On January 28, Bradley Beal struggled in a home game against the Sacramento Kings. He played 24 minutes and went 2-for-6 from the field. His sprained wrist was bothering him, a lot. After that night, Beal missed the next five games while recovering from injury.
Jordan Crawford was given a chance to step up against Sacramento, and in the subsequent thee-game road trip: Philadelphia, Memphis and San Antonio. Instead, the Wizards lost all four games (in which Garrett Temple started at the 2, not Jordan Crawford). During the losing streak, Crawford played 73 total minutes, went 8-for-27 from the field, 2-for-9 from beyond the arc, and 3-for-3 from the charity stripe. He scored 21 total points, dished out four assists, and committed seven turnovers.
Now, Jordan Crawford is a Washington Wizards outcast. How did it happen so fast?
Crawford played extremely limited minutes in the two games after the Wizards returned to D.C. from San Antonio—five minutes in a win over the Clippers and six minutes in a win over the Knicks.

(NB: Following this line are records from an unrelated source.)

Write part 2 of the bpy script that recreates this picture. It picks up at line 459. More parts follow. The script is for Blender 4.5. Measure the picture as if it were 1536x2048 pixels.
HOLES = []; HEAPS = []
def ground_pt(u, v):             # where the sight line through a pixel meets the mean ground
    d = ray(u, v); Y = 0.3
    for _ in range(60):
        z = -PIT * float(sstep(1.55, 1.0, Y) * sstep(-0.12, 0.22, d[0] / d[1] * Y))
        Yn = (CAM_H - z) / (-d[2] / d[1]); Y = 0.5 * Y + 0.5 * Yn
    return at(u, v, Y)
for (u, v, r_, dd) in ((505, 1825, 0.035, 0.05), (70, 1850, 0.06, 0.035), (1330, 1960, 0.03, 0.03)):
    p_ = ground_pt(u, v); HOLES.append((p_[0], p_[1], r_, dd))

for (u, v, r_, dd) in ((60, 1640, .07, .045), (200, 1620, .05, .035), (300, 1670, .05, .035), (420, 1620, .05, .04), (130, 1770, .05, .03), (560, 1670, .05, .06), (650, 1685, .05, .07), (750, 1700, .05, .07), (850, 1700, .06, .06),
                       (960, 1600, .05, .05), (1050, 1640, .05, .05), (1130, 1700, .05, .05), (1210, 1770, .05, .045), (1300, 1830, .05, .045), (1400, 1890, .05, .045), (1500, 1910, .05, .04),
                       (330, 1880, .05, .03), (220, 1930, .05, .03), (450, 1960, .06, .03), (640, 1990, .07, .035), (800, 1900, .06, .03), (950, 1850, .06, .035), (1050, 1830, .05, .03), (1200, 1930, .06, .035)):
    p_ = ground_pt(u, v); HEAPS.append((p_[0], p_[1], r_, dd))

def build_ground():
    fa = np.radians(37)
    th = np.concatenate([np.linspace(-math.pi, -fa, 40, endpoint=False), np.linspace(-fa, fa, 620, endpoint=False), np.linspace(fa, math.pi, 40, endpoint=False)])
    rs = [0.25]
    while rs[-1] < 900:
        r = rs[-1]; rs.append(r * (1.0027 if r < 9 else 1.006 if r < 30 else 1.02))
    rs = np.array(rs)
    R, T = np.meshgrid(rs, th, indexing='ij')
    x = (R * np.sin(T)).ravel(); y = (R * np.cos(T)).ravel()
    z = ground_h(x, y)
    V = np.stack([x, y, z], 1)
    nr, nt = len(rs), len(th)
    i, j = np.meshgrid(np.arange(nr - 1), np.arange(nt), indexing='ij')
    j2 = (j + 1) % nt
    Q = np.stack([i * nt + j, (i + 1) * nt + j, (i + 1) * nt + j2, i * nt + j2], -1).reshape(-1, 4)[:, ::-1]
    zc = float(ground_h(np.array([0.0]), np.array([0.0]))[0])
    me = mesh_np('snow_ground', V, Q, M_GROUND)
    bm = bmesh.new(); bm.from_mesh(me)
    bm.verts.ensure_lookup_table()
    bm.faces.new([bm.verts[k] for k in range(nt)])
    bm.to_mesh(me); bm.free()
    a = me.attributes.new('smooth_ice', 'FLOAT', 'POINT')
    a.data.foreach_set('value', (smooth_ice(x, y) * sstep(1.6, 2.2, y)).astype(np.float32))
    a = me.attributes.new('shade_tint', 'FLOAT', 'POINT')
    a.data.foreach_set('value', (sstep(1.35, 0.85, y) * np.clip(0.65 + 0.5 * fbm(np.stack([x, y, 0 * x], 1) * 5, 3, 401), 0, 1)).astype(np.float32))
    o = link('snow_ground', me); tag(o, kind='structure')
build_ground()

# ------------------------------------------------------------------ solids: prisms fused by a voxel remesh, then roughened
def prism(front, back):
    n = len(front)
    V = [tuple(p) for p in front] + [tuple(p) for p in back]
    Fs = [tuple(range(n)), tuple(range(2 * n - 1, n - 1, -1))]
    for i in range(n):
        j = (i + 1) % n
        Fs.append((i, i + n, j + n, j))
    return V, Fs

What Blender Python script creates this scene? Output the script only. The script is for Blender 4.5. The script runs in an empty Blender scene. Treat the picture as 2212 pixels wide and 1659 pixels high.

He didn’t play at all in a February 8 home win over Brooklyn nor in a subsequent road win in Milwaukee. He couldn’t even get off the bench during a pitiful pre-All-Star break loss in Detroit, when the Wizards desperately needed scoring. And Crawford certainly didn’t play in the first game post-break, a pitiful loss against the Raptors at home. Didn’t act like he wanted to play.